Odds of departure: Gardner Minshew is better and he really should be the starter today. Minshew’s low salary means that Foles can be kept as an affordable backup, but if you aren’t planning to compete in 2020, then Jacksonville should find a trade partner. They might have to “Osweiler” him though and find a team willing to take on his salary while also bumping up one of their draft picks. Example: Foles and a 3rd round pick to a team for a 7th round pick.
Would he help the Chargers: Is he better than Tyrod Taylor? Probably not.

Not Bold Predictions: Release Marqise Lee, Jake Ryan, Geoff Swaim

Cap Room after Releases: $10.1 million

Moderately Bold: Release Marcell Dareus

Cap Room: $29.5 million

Bold: Trade Leonard Fournette

Cap Room: $33.2 million

Franchise Tag: Yannick Ngakoue, $19.3 million

I think it might be irresponsible to not tag and/or trade Ngakoue given what we saw with Dee Ford and Frank Clark last year. He’s a good pass rusher and he’s their only priority. They’re basically swapping Dareus’ allocation for Ngakoue.
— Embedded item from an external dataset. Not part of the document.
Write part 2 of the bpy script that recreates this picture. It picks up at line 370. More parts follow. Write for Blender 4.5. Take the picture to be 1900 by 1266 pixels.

Cap Room, if not traded: $14.4 million

Bold(ish): Trade Nick Foles

Cap Room: $17 million

Bold, Part II: Release Andrew Norwell

He’s just been such a disappointment and I don’t think $17 million is enough for the Jaguars to maneuver for next season and beyond. It may be this or Bouye, but I think corner is a little harder to replace and more important and Bouye has been good for Jacksonville in the recent past.

Cap Room: $22 million

If not enough, I would next turn to Abry Jones. They could also still trade Ngakoue at that point....maybe giving them three first round picks in 2020?

Chargers Interest:

Fournette could be an interesting change-of-scenery move to replace Melvin Gordon, but surely not that big of a deal overall. Dareus might look really good between Joey Bosa and Melvin Ingram, but it depends where his value is at on the market right now. Norwell could also fill in as a good second-opportunity player on an offensive line in need. I don’t see Foles as a viable option, either as a starter or as any sort of upgrade to Taylor.